Happy Happy Joy Joy (was: On to Hydro)
Mark S. Miller
markm@caplet.com
Sat, 19 Aug 2000 12:27:32 -0700
At 12:18 PM 8/19/00 , Ben Laurie wrote:
>Eh? Am I being terminally stupid? Surely there are multiple NaNs
>(+infinity, -infinity and indefinite, for example), and some of them are
>comparable, e.g. +infinity > -infinity.
First, in IEEE infinity and -infinity are both distinct, and neither are
NaNs. (Given that NaN means "not a number", one could argue that IEEE takes
the position that infinities are therefore denote numbers, which would is bad
terminology, but so it goes.) The infinities are indeed part of the fully
ordered subset of IEEE floating point values. IEEE itself also has multiple
NaNs, but Java has only one. Java supports a subset of the IEEE spec, but
AFAIK, in that subset it fully conforms.

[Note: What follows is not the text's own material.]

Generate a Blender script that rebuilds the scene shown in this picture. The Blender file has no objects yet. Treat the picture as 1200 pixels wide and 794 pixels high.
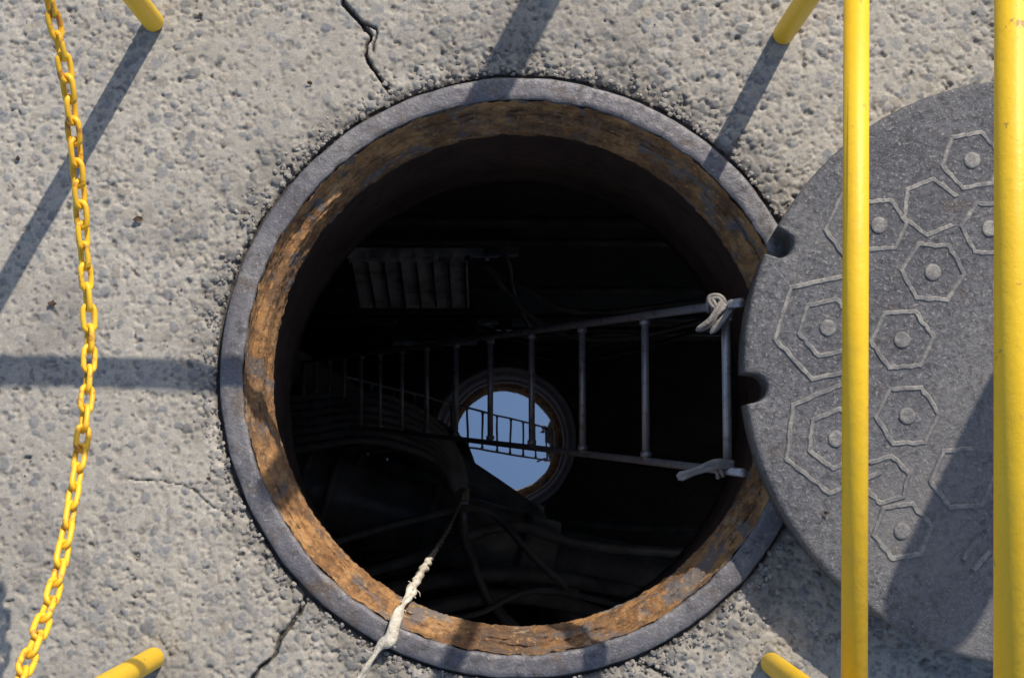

Since E's major implementation
platform is expected to remain Java for some time to come, I need to be
careful to specify E so that it may be reasonably implemented in Java.
Therefore, E also conforms to the subset of IEEE chosen by Java.
Btw, having read Kahan's criticisms of the subsetting choices Gosling made,
I'd say Gosling is a much better language designer than Kahan.